魔界覇王             「評価 B」
コンピュロム社はこのたび、新作アクションゲーム「魔界覇王」の製作に取り組んでいた。しかし納期の一ヶ月前にテストプレイを実施したところ、「モンスターがショボい」「全然怖くない」とプレイヤーたちからはブーイングの嵐。そこで会社はゲームのクオリティアップを図るべく、これまで携わってきたプログラマーたちを解雇し、新たにハードコア、バグ、ソルの3人のスタッフを雇い入れた。「一番優秀な仕事をした者には100万ドル」という条件に目を輝かせた彼らは、一ヶ月後の納期に向けて急ピッチでモンスターや音楽の作り直しを行っていく。そして三週間後、いよいよ完成が間近になったところで、事件は起こった。突然の落雷にメインフレームがやられ、これまでのデータが損失してしまったのだ。幸いバックアップをとっていたのでデータの復旧自体はすぐにできたのだが、落雷はゲームに予想外の変異をもたらしていた。モーションキャプチャーに使用したスーツが、ゲーム内のモンスターの動きにリンクして動き出すようになったのである。モンスターがプレイヤーを殺すと、スーツがそれに連動してスタッフを殺害していく。かくして戦場だったゲーム会社の制作室は、言葉通りの戦場へと変わり果てたのだ…。

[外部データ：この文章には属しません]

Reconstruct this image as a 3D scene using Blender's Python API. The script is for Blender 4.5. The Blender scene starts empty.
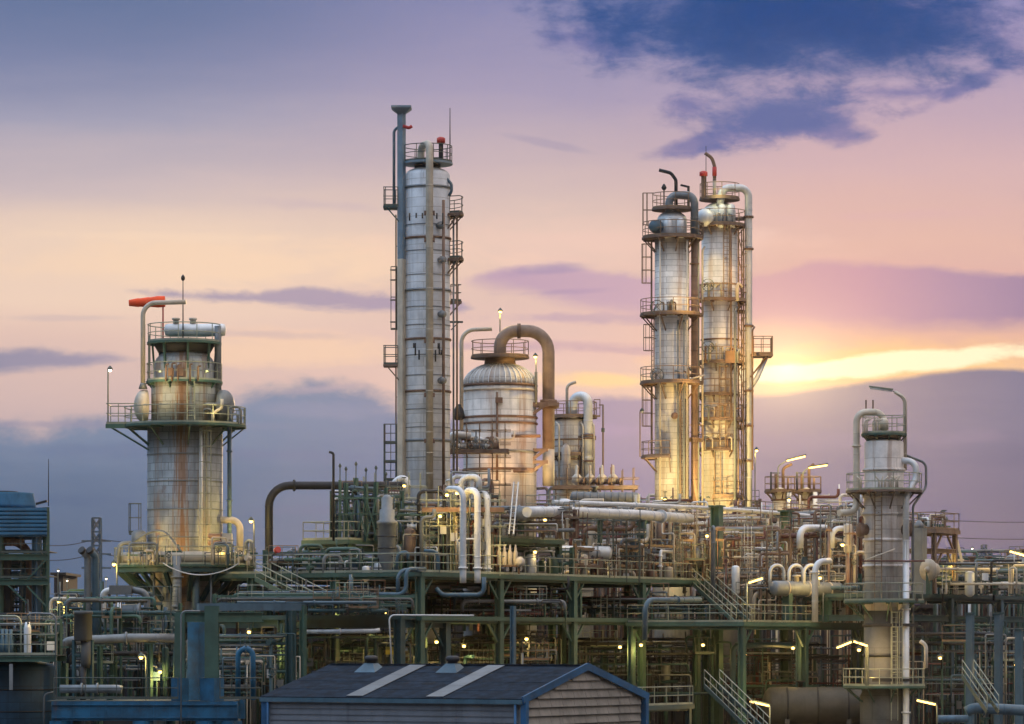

サミュエル・Z・アーコフという映画プロデューサーがいる。50〜70年代にかけて、ロジャー・コーマン、バート・I・ゴードン、ケビン・コナーといった、B級モンスター映画界の大御所たちと手を組んで、数多くのモンスター映画を世に送り出してきた男だ。そんな彼が2000〜2001年にかけて、50年代に自らプロデュースした5本のモンスター映画を、息子のルー・アーコフと共にTVムービーとしてリメイクした(と言っても元の作品と同じなのは原題だけで、中身は全然別物なんだが)。それが「魔界覇王」「怪奇異星物体」「人喰い人魚伝説」「獣人繁殖」「クモ男の復讐」の5本から成る、「クリチャー・フィーチャーズ」シリーズである。53年の「怪物を造る男」のリメイクである本作は、モーションキャプチャー技術を利用することで「ゲームの怪物が現実世界に襲い掛かる」というシチュエーションを作り上げている点がユニーク。最初は単なるモーションキャプチャー用のスーツだったのが、死体のパーツに無数のコードを接続して自らの肉体として取り込み、徐々にゲームのモンスターと同じ姿に変貌していくのも面白い演出だった。また「過激なゲームを作ることに長けたスタッフが生み出したモンスター」という設定のためか、本作のモンスターは、人間の首を脊髄ごと引っこ抜いたり、生首や足を部屋の至る所に散らかしたりと、物凄く過激な活躍を見せてくれたのも魅力的。爆発にも耐えたはずのスーツが、あまりにもしょうもない方法で倒されたのは拍子抜けだったが、見習いスタッフを中心にしたストーリーもちゃんとまとまっているし、良作と言える内容だった。